→ **Task directions**:
Identify the lines containing the word "Blender". Copy each one.

[Scenes as source code]
_____
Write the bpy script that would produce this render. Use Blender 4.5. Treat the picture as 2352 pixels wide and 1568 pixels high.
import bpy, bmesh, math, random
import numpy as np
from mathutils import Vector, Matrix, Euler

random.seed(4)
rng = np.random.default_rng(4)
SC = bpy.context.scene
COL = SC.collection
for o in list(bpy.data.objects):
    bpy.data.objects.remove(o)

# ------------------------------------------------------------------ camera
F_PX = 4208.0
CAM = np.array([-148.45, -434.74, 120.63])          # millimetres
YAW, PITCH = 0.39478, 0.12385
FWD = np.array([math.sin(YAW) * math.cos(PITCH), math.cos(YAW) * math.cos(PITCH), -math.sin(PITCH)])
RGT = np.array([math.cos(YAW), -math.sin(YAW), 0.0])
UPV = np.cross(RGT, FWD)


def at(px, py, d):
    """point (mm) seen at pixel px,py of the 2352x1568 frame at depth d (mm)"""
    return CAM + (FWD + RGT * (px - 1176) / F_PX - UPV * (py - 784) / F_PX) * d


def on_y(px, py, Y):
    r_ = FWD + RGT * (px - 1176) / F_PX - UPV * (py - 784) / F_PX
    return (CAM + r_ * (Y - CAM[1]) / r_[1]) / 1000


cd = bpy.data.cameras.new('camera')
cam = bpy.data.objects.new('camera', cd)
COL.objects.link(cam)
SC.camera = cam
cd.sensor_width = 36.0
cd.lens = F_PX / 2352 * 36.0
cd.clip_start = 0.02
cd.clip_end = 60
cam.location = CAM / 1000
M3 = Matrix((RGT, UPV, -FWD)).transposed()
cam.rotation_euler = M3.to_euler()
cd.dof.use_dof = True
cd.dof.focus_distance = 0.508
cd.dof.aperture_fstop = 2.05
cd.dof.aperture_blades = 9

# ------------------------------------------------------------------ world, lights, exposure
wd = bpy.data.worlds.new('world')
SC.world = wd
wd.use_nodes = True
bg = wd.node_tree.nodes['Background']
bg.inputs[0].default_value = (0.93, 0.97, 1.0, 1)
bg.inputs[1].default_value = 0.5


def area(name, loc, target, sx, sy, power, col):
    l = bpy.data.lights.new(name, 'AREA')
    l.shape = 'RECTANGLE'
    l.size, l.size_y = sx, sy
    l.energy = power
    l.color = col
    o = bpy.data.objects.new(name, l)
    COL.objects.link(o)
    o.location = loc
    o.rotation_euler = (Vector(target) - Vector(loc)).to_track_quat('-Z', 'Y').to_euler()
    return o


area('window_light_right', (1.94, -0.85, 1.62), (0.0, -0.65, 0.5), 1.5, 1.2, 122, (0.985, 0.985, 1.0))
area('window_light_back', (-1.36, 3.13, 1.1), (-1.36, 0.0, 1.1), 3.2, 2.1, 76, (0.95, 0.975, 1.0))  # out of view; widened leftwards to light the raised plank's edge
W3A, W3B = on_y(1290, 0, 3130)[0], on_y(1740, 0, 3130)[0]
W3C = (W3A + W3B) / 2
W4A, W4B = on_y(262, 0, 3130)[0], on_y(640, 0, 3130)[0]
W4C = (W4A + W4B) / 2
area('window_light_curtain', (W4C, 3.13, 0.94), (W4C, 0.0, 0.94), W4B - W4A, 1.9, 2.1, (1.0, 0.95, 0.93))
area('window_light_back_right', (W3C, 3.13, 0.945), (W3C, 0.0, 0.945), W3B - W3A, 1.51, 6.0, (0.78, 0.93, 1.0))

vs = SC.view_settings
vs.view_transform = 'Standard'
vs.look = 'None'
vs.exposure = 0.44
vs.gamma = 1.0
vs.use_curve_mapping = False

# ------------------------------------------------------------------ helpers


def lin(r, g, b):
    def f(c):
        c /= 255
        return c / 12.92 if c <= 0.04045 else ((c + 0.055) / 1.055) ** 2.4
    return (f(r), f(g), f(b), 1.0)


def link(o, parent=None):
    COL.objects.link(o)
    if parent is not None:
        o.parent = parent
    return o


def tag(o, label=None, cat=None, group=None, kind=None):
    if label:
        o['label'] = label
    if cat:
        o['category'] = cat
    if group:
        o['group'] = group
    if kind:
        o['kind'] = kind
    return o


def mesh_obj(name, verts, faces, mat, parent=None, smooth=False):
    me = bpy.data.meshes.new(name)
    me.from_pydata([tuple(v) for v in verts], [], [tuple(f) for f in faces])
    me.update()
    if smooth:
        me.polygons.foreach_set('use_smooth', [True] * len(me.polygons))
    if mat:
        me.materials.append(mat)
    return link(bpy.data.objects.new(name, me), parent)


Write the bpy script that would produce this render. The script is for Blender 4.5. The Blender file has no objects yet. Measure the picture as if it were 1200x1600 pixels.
_____
→ **Solved problem**:
Write the bpy script that would produce this render. Use Blender 4.5. Treat the picture as 2352 pixels wide and 1568 pixels high.
Write the bpy script that would produce this render. The script is for Blender 4.5. The Blender file has no objects yet. Measure the picture as if it were 1200x1600 pixels.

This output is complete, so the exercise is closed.